You don’t write because you want to say something… you write because you have something to say —F. Scott Fitzgerald
So many, many people have had such a great deal to “say” over the years that a regular gathering of writers and readers was inevitable to share and discuss those thoughts put to words. These gatherings are called Literary Festivals and Salem has its own taking place right now, Nov. 12-18.
Among the highlights of this year’s Salem Literary Festival will be guest lecturers Frank Bidart, Stacy Schiff and Brunonia Barry, plus a full day of activities for writers that features an open mic session, a scavenger hunt and playwriting advice from the creators of the critically acclaimed local mainstay Cry Innocent.
11/12/15 – Frank Bidart
Kick off the festival at the Salem State Writer’s Series with a reading from poet Frank Bidart whose first books, Golden State and The Book of the Body, gained critical attention and praise. His reputation as a poet of uncompromising originality was made with The Sacrifice, published in 1983. The 2007 recipient of the Bollingen Prize for Poetry, he teaches English at Wellesley College.
(Time: 7:30pm at Salem State University, Martin Luther King Room, Ellison Campus Center. Admission is free of charge.)
11/13/15 – Stacy Schiff
Join Pulitzer Prize winning author Stacy Schiff for the keynote address and presentation of her new historical work, The Witches, Salem 1692 which she researched at Peabody Essex Museum’s Phillips Library. Schiff is the author of Véra (Mrs. Vladimir Nabokov), winner of the Pulitzer Prize; Saint-Exupéry, Pulitzer Prize finalist; A Great Improvisation: Franklin, France, and the Birth of America, winner of the George Washington Book Prize. Named a 2011 Library Lion by the New York Public Library, she lives in New York City.
(Time: 7pm at Peabody Essex Museum, East India Marine Hall. Admission: PEM Members $7; nonmembers $10. Reservations must be made by November 12. For more info go to http://pem.org/calendar/ or call 978-542-1511.)
11/14/15 – A Day For Writers
Nestle into the beautiful Salem Athenaeum for the day.
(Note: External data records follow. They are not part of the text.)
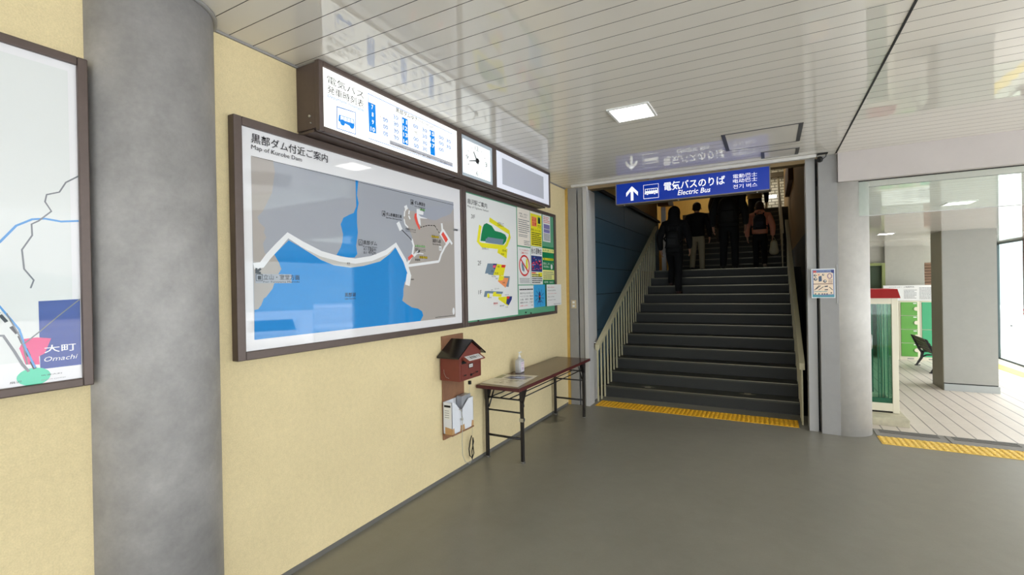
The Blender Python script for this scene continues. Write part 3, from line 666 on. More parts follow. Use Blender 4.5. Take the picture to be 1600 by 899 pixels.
def floormap(p):
    # read from the photograph through the sheet's own corners
    p.h = homog([(729, 297), (807, 318.5), (809.5, 490), (731.5, 502)], [(3.495, 2.442), (4.445, 2.442), (4.445, 1.295), (3.495, 1.295)])
    p.crop(720, 290, 8.175)
    p.line([(370, 400), (620, 560), (628, 620), (590, 720), (560, 760), (270, 735), (225, 690), (255, 480)], 0.045, I['y'])
    p.poly([(255, 680), (265, 600), (285, 500), (300, 465), (335, 447), (400, 480), (440, 545), (520, 565), (570, 590), (590, 630), (580, 680), (545, 725), (350, 690)], I['gr'])
    p.poly([(345, 628), (550, 655), (535, 728), (318, 700), (322, 648), (343, 646)], I['sl'])
    p.poly([(480, 770), (598, 775), (588, 905), (470, 830)], I['y']); p.tbox('改札', (530, 815), (590, 790), I['k']); p.tbox('売店', (515, 858), (555, 835), I['k'])
    p.tbox('自家用車出入口', (275, 790), (355, 770), I['k']); p.tbox('大型車出入口', (470, 480), (550, 440), I['k'])
    p.tbox('扇沢駅ご案内', (92, 198), (340, 192), I['k'], 0.008); p.tbox('Map of Ogizawa Station', (92, 250), (358, 278), I['k']); p.tbox('3F', (138, 388), (186, 345), I['k'])
    p.crop(720, 390, 7.494)
    p.tbox('2F', (200, 165), (240, 113), I['k']); p.tbox('1F', (207, 515), (243, 465), I['k'])
    p.poly([(315, 142), (425, 142), (395, 285), (325, 275), (320, 262), (283, 265)], I['sl']); p.poly([(380, 142), (425, 148), (400, 215), (378, 190)], I['n']); p.poly([(376, 165), (412, 160), (408, 190), (380, 195)], I['pk'])
    p.poly([(425, 147), (528, 157), (500, 285), (380, 280)], I['y']); p.poly([(480, 155), (528, 157), (515, 190), (475, 185)], I['r']); p.tbox('駅', (430, 190), (458, 170), I['k']); p.tbox('売店', (395, 270), (440, 245), I['k']); p.tbox('切符', (355, 250), (385, 220), I['k'])
    p.poly([(495, 290), (575, 292), (560, 420), (525, 415)], I['sl']); p.poly([(455, 275), (510, 310), (560, 312), (525, 430), (435, 355)], I['or']); p.poly([(450, 285), (510, 290), (495, 340), (440, 345)], I['y']); p.tbox('食堂', (490, 380), (518, 360), I['k'])
    p.tbox('待合室', (360, 305), (410, 290), I['k']); p.tbox('階段', (410, 330), (435, 312), I['k'])
    p.poly([(282, 475), (325, 472), (495, 478), (485, 505), (310, 500), (300, 545), (268, 545)], I['sl']); p.poly([(380, 485), (415, 480), (412, 503), (478, 510), (475, 540), (372, 535)], I['y']); p.poly([(440, 545), (600, 530), (560, 640), (545, 645), (438, 570)], I['y'])
    p.poly([(540, 532), (600, 532), (595, 570), (560, 640), (530, 620)], I['n']); p.poly([(535, 535), (572, 532), (566, 560), (540, 565)], I['r']); p.ell((322, 530), 0.022, 0.022, I['y'])
    for s_, a, c in (('WC', (352, 468), (376, 452)), ('エレベーター', (395, 455), (450, 432)), ('階段', (320, 560), (358, 542)), ('案内所', (455, 660), (508, 635)), ('入口', (520, 670), (550, 650)), ('待合室', (515, 520), (562, 508))): p.tbox(s_, a, c, I['k'])
    p.tbox('現在地', (382, 635), (430, 605), I['r'], 0.006); p.tbox('You are here', (382, 650), (430, 640), I['r'])
t_ = paper('station_floor_map', 'large white three-level station floor map on the green board', 'poster', 3.495, 4.445, 1.295, 2.442, 'w', floormap, th=0.004)
def d1(p):
    T01(p, 'お客様へ、お知らせ', .15, .12, .80, .17, 'k'); T01(p, 'お願い申し上げます', .2, .19, .75, .24, 'k')
    u0, v1 = p.at((.08, .28)); u1, v0 = p.at((.94, .98)); p.lines(u0, v0+(v1-v0)*.45, u1, v1, 7, I['g'], .4, 3); p.lines(u0, v0+(v1-v0)*.30, u0+(u1-u0)*.8, v0+(v1-v0)*.42, 2, I['g'], .4, 4); p.lines(u0+(u1-u0)*.45, v0, u1, v0+(v1-v0)*.2, 3, I['g'], .4, 5)
def d2(p):
    R01(p, .02, .06, .98, .99, 'y'); R01(p, .12, .14, .55, .42, 'or'); T01(p, '登山者', .15, .16, .52, .28, 'r', .02); T01(p, '注意', .15, .29, .52, .41, 'r', .02); R01(p, .66, .12, .88, .31, 'gr'); R01(p, .68, .16, .84, .30, 'k'); T01(p, 'クマ', .62, .34, .9, .46, 'k', .01)
    T01(p, '遭遇しないために', .06, .49, .94, .56, 'k'); u0, v1 = p.at((.08, .58)); u1, v0 = p.at((.94, .97)); p.lines(u0, v0, u1, v1, 7, I['k'], .45, 6)
def d3(p):
    u0, v1 = p.at((.1, .04)); u1, v0 = p.at((.9, .96)); h_ = v1-v0; p.lines(u0, v0+h_*.72, u1, v1, 4, I['r'], .4, 7); R01(p, .12, .34, .9, .50, 'pu'); R01(p, .12, .53, .9, .66, 'pu'); p.lines(u0, v0, u1, v0+h_*.3, 5, I['k'], .4, 8); p.lines(u0, v0+h_*.36, u1, v0+h_*.68, 6, I['g'], .3, 9)
def d4(p):
    T01(p, 'ペットをお連れの方へ', .12, .05, .9, .10, 'r'); T01(p, 'ご遠慮ください', .22, .12, .8, .18, 'r', .01)
    c = p.at((.5, .49))
    p.poly([(.26, .48), (.40, .46), (.50, .60), (.47, .66), (.32, .62)], I['sl']); p.poly([(.62, .40), (.74, .36), (.78, .52), (.70, .62), (.60, .58)], I['y']); p.ell((.69, .37), .022, .028, I['y']); p.ell((.34, .46), .022, .028, I['sl'])
    p.ring(c, .118, .108, .020, I['r'], u=True); p.line([(.22, .33), (.78, .65)], .020, I['r'])
    u0, v1 = p.at((.1, .82)); u1, v0 = p.at((.92, .97)); p.lines(u0, v0, u1, v1, 5, I['g'], .4, 10)
def d5(p):
    T01(p, '秋の運動会', .04, .03, .96, .20, 'k', .01); R01(p, .03, .24, .97, .66, 'n'); rnd = random.Random(4)
    for k in range(26):
        x, y = rnd.uniform(.05, .8), rnd.uniform(.26, .6); R01(p, x, y, x+rnd.uniform(.05, .16), y+rnd.uniform(.02, .05), rnd.choice(['r', 'pk', 'b', 'w', 'r', 'sl', 'k']))
    R01(p, .03, .68, .55, .80, 'lg'); R01(p, .6, .68, .97, .80, 'y'); R01(p, .03, .68, .4, .71, 'r'); u0, v1 = p.at((.05, .72)); u1, v0 = p.at((.95, .98)); p.lines(u0, v0, u1, v1, 5, I['k'], .45, 12)
def d6(p):
    R01(p, 0, .0, 1, .05, 'gr'); R01(p, 0, .05, 1, .15, 'lg'); T01(p, '山を歩こう', .05, .07, .92, .13, 'gr', .01); R01(p, 0, .15, 1, .62, 'gr'); R01(p, .05, .30, .95, .36, 'y'); T01(p, '登山計画書', .1, .305, .9, .355, 'k'); T01(p, '提出しましょう', .05, .42, .95, .48, 'w'); T01(p, '安全登山', .08, .5, .55, .56, 'w'); p.ell((.78, .53), .03, .03, I['w'])
    R01(p, 0, .62, 1, .88, 'lg'); u0, v1 = p.at((.05, .65)); u1, v0 = p.at((.95, .86)); p.lines(u0, v0, u1, v1, 4, I['g'], .4, 13); R01(p, 0, .88, 1, 1, 'gr'); T01(p, '長野県', .1, .92, .45, .97, 'w'); T01(p, '協議会', .55, .92, .9, .97, 'w')
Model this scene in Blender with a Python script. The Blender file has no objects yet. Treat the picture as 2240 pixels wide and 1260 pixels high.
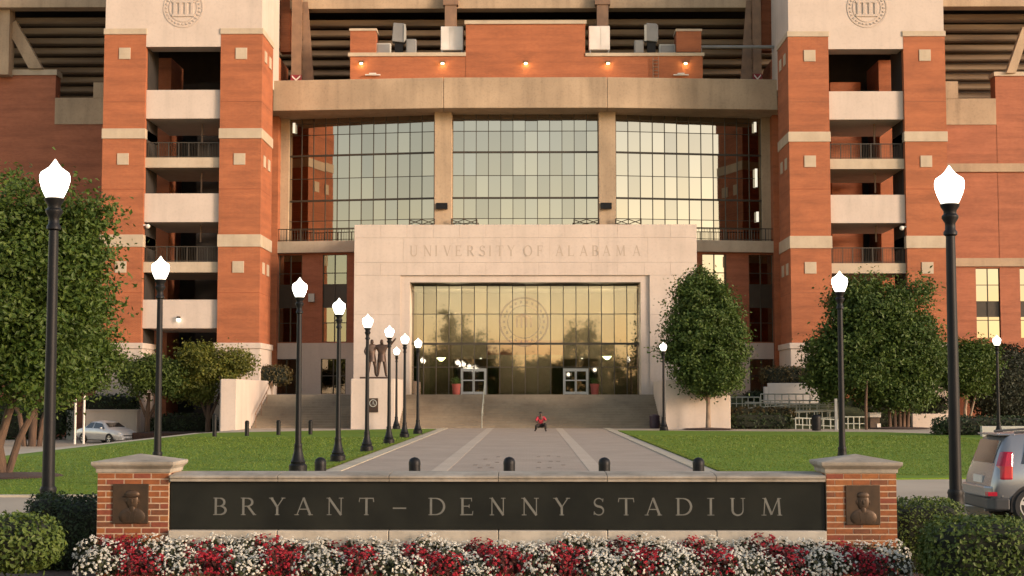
import bpy, math, random
import numpy as np
from mathutils import Vector, Matrix, Quaternion
random.seed(11); rng = np.random.default_rng(11)
sc = bpy.context.scene
col = sc.collection
R = math.radians
# ------------------------------------------------------------------ camera
F = 3300.0; E = 2.1
TH = math.atan(235 / F); PSI = math.atan(38 / F * math.cos(TH))
cam = bpy.data.cameras.new('camera'); camo = bpy.data.objects.new('camera', cam); col.objects.link(camo)
cam.sensor_width = 36; cam.lens = 36 * F / 2240; cam.clip_start = 0.1; cam.clip_end = 3000
camo.location = (0, 0, E); camo.rotation_euler = (math.pi / 2 + TH, 0, PSI)
sc.camera = camo
# ------------------------------------------------------------------ light
SUN_AZ, SUN_EL = 61, 13            # azimuth measured from straight behind the camera towards the right
sd = Vector((math.sin(R(SUN_AZ)) * math.cos(R(SUN_EL)), -math.cos(R(SUN_AZ)) * math.cos(R(SUN_EL)), math.sin(R(SUN_EL))))
sun = bpy.data.lights.new('sun', 'SUN'); suno = bpy.data.objects.new('sun', sun); col.objects.link(suno)
sun.energy = 1.9; sun.angle = R(14); sun.color = (1.0, 0.79, 0.62)
suno.rotation_euler = sd.to_track_quat('Z', 'Y').to_euler(); suno.location = (60, -60, 60)
w = bpy.data.worlds.new('World'); sc.world = w; w.use_nodes = True
nt = w.node_tree; nt.nodes.clear()
sky = nt.nodes.new('ShaderNodeTexSky'); sky.sky_type = 'NISHITA'; sky.sun_disc = False
sky.sun_elevation = R(SUN_EL); sky.sun_rotation = R(180 - SUN_AZ); sky.dust_density = 0.5; sky.air_density = 1.0; sky.ozone_density = 1.0
tint = nt.nodes.new('ShaderNodeMix'); tint.data_type = 'RGBA'; tint.blend_type = 'MULTIPLY'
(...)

It will begin by bringing you prompt sessions to wake up your writer’s brain. Choose your guide from among fantastic local writers, such as Jaffa award-winning poet Danielle Jones-Pruett or Audrey Mardavich. Keep the creativity flowing with panels on writing adolescent characters for adults, YA, sci fi / fantasy, and poetry.
Learn how to start and run a literary magazine with The Critical Flame and Buck Off Magazine, and gain insights to the page-to-stage process of playwriting with Mark and Kristina Stevick, creators of the Salem theatrical institution, Cry Innocent.
Share your own work at the afternoon open mic, investigate Salem’s literary history and hidden gems as part of an ongoing scavenger hunt, and stay for a Movietelling Reading where fresh young poets will read their own versions of the script over such favorites as Disney’s Cinderella and Return to Oz.
(Time: 10am – 1pm and 2:30pm – 6pm at Salem Athenaeum. Admission is free of charge.)
11/18/15, Brunonia Barry
End the Salem Literary Festival by attending the last of the “Seven Lectures at Seven Gables” series with New York Times bestselling author (The Lace Reader) Brunonia Barry who will lecture on her book, The Map of True Places. Set in Boston and Salem, this well-crafted novel has been described as immersive and beautifully written as it explores finding one’s true place in the world.
Barry was the first American author to win the International Women’s Fiction Festival’s Baccante Award and was a past recipient of Ragdale Artists’ Colony’s Strnad Invitational Fellowship as well as the winner of New England Book Festival’s award for Best Fiction.
(Time: 6pm at House of Seven Gables. Admission: House of the Seven Gables members are free; Non-Members pay $7. For more info email groups@7gables.org, or call 978-744-0991 ext. 104.
There is nothing to writing. All you do is sit down at a typewriter and bleed – Ernest Hemingway
Come to the Salem Literary Festival where you will meet those who have achieved success as writers and mingle with those (such as yourself?) thirsting for that success.